When it comes to separating the hydrogen atoms from formate molecules at the end of the journey, so far ​“the stumbling block is the speed of the reaction,” he said. ​“Formates are stable substances and slowly decompose on their own.” Speeding up the process requires a catalyst, and ​“according to the scientific literature, the only catalyst that works is palladium” — a costly metal, which, like the chemically similar platinum, is already in high demand for electronics, automotive, and many other industrial uses.

Xu’s search for substitute catalysts to make formate a viable hydrogen carrier involves massive computational research as well as collaboration with scientists doing real-world research. In a way, Brix noted, it’s a similar process to the years of research that have gone into OCOchem’s core technologies, such as the gas-diffusion electrodes that allow it to electrolyze water and CO2 at commercial-scale volumes.

Taking such experiments from laboratory to pilot project to commercial production may be labor-intensive and costly.
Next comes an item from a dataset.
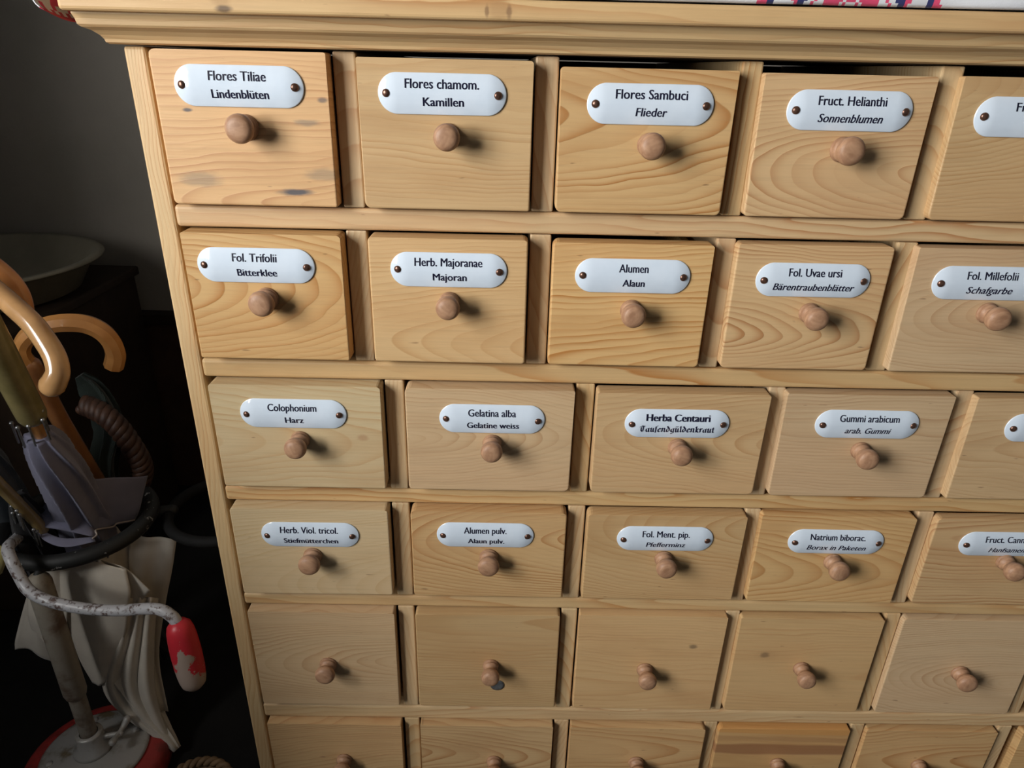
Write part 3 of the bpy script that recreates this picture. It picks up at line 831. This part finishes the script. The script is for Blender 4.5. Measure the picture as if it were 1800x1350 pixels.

But building, testing, and redesigning the next generation of technologies is a lot easier and faster on an assembly line than as part of a complicated, yearslong engineering, procurement, and construction project to build large-scale facilities, Brix said.

“We’ve built the best little Lego block we can. Now we want to stack the Lego blocks together,” Brix said, and ​“just build more and more stacks. And from there, it’s rinse, lather, repeat.”